When I think about literary theory it's a natural step for me to think about magic. (When I think about philosophy, I think about science fiction.) And that's because literary theory is the study of the sublime. When I read great theorists, like Walter Benjamin and Erich Auerbach and Roman Jakobson, I can feel the wonder that they have, and how they're struggling so hard to answer the great question: Why is art - verbal, visual, musical - wonderful? What is the great gift that it gives us?
Now these people work with the idea of language. And language has two intersecting ways of building meaning. There's narrative (syntax) which describes events and happenings and progress, and there's metaphor (semantics), the symbolism and meaning internal to each word and phrase.
I was reading Steven Rendall on Benjamin yesterday - for fun, and because I'm going to teach Benjamin in the coming semester and I should probably know a little more than my students do - and he was explaining Benjamin's attitude toward translation and toward quotation. There was a lot of crazy complicated stuff, but what stuck out to me was the idea that quotation, in its strict word-for-word accuracy, brings the whole text that it's referencing into view. And at the same time it strips the words from their context and offers them up as something universal, context free, unprosaic. It gives them a claim to being truth - not contextual accuracy, but divine truth.
And every word in every language also has a claim to divine truth, because they can be used again and again, and still retain a core meaning, a function of communication - 'translatability' perhaps. Isn't the fact that words have this quality of allowing for communication a wondrous thing?
In linguistics we're very against the divine wondrousness of language. We like qualities like arbitratiness and recursiveness and compositionality. We say no - words don't have any real meaning. Their meaning is given by convention. But what is convention? Convention is the power of community. And community is like the ocean. Members of the community, you and I, are plankton. We are alive. We have agency. But we are inside this huge and powerful creature, and we are tossed by its waves and directed by its moods. But unlike plankton, we create community. We are the origin of power and the victim of it. (Judith Butler figured this one out. Hardcore.)
My grandfather, Ric Masten, was a poet. In a poem, he wrote about the voice of the hive. There was no queen who directed things. It was community, the buzzing and the closeness and the interconnectedness of the beehive that created this voice and gave the bees their instructions. And this was what he believed God was. That it was the feeling of not being alone. Of being inside the ocean - for better or worse.

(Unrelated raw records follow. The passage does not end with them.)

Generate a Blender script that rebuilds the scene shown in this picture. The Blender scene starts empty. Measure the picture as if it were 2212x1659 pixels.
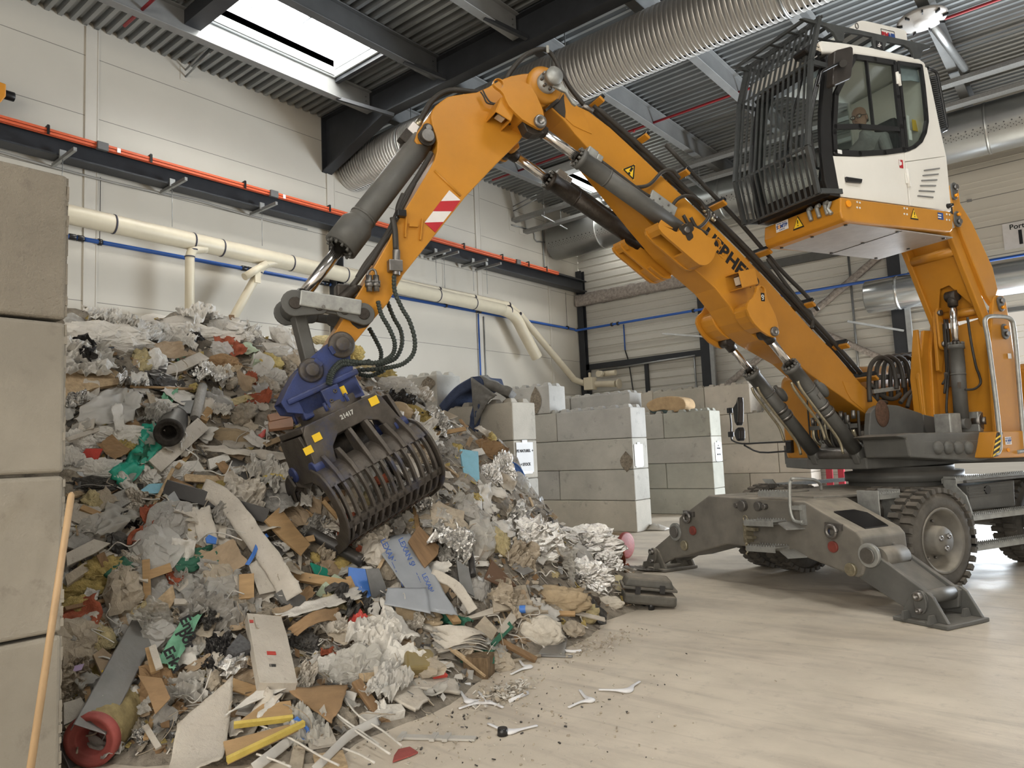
import bpy, math, random
import numpy as np
from mathutils import Vector, Matrix, noise as mnoise
SC = bpy.context.scene
COL = SC.collection
# ------------------------------------------------------------------ camera, world, sun, exposure
FPX = 1577.0
YAW, PIT, ROL = math.radians(39.15), math.radians(5.44), math.radians(-2.516)
CAMP = np.array([0.0, 0.0, 1.6])
_f = np.array([-math.sin(YAW)*math.cos(PIT), math.cos(YAW)*math.cos(PIT), math.sin(PIT)])
_r = np.array([math.cos(YAW), math.sin(YAW), 0.0]); _u = np.cross(_r, _f)
_R = math.cos(ROL)*_r+math.sin(ROL)*_u; _U = -math.sin(ROL)*_r+math.cos(ROL)*_u
cam_d = bpy.data.cameras.new('camera'); cam = bpy.data.objects.new('camera', cam_d); COL.objects.link(cam)
cam_d.sensor_width = 36.0; cam_d.sensor_fit = 'HORIZONTAL'; cam_d.lens = FPX/2212*36
cam_d.clip_start = 0.05; cam_d.clip_end = 300
cam.matrix_world = Matrix(((_R[0], _U[0], -_f[0], 0), (_R[1], _U[1], -_f[1], 0), (_R[2], _U[2], -_f[2], 1.6), (0, 0, 0, 1)))
SC.camera = cam
vs = SC.view_settings
vs.view_transform = 'Standard'; vs.look = 'None'; vs.gamma = 1.0; vs.use_curve_mapping = False
vs.exposure = 0.42
world = bpy.data.worlds.new('overcast_sky'); SC.world = world; world.use_nodes = True
wn = world.node_tree.nodes; wn.clear()
_o = wn.new('ShaderNodeOutputWorld'); _b = wn.new('ShaderNodeBackground')
_b.inputs[0].default_value = (1.0, 0.92, 0.80, 1); _b.inputs[1].default_value = 0.5
world.node_tree.links.new(_b.outputs[0], _o.inputs[0])
def area(name, loc, rot, sx, sy, power, col):
    l = bpy.data.lights.new(name, 'AREA'); l.shape = 'RECTANGLE'; l.size = sx; l.size_y = sy; l.energy = power; l.color = col
    o = bpy.data.objects.new(name, l); COL.objects.link(o); o.location = loc; o.rotation_euler = rot
    return o
R = math.radians
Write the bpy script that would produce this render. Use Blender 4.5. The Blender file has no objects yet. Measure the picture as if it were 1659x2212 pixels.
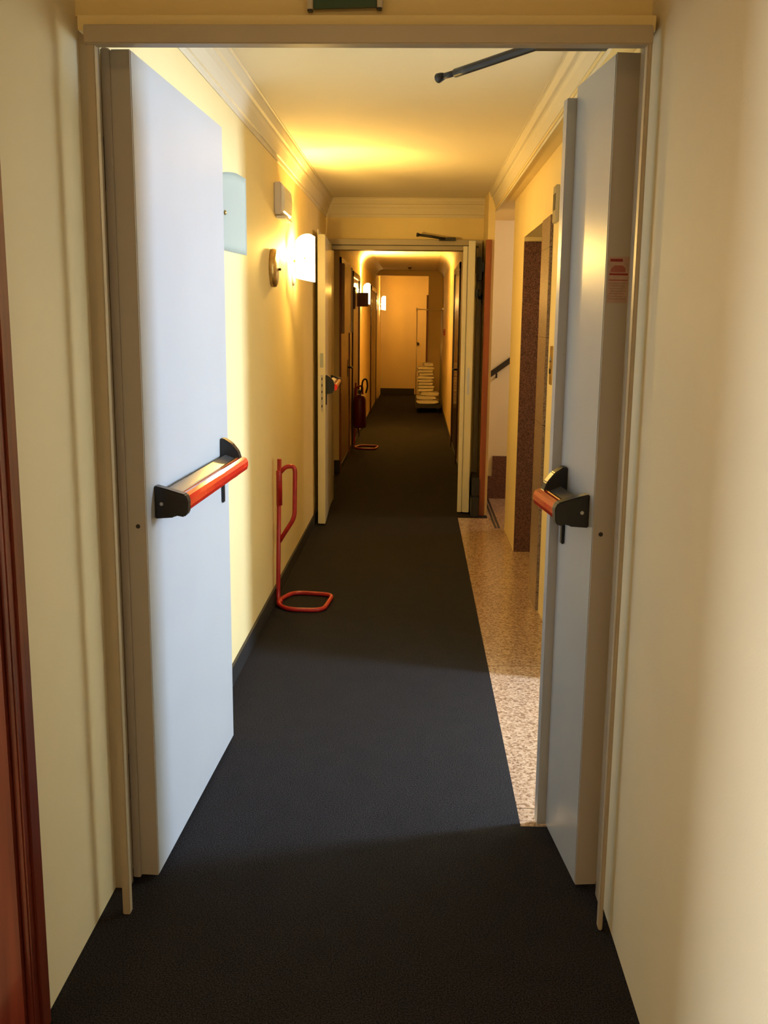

If language and divinity originate from the same source, isn't conventionality itself a divine quality? If I can say a word and refer to something real and you can hear that word and refer to the same real thing - that's pretty amazing - that we can transfer a real thing between us. Conventionality is caused by the fact of community. And like all magic, it is raw power, not good nor evil, but inescapable. It fills the world. It creates the world. And with wit and skill we wield it.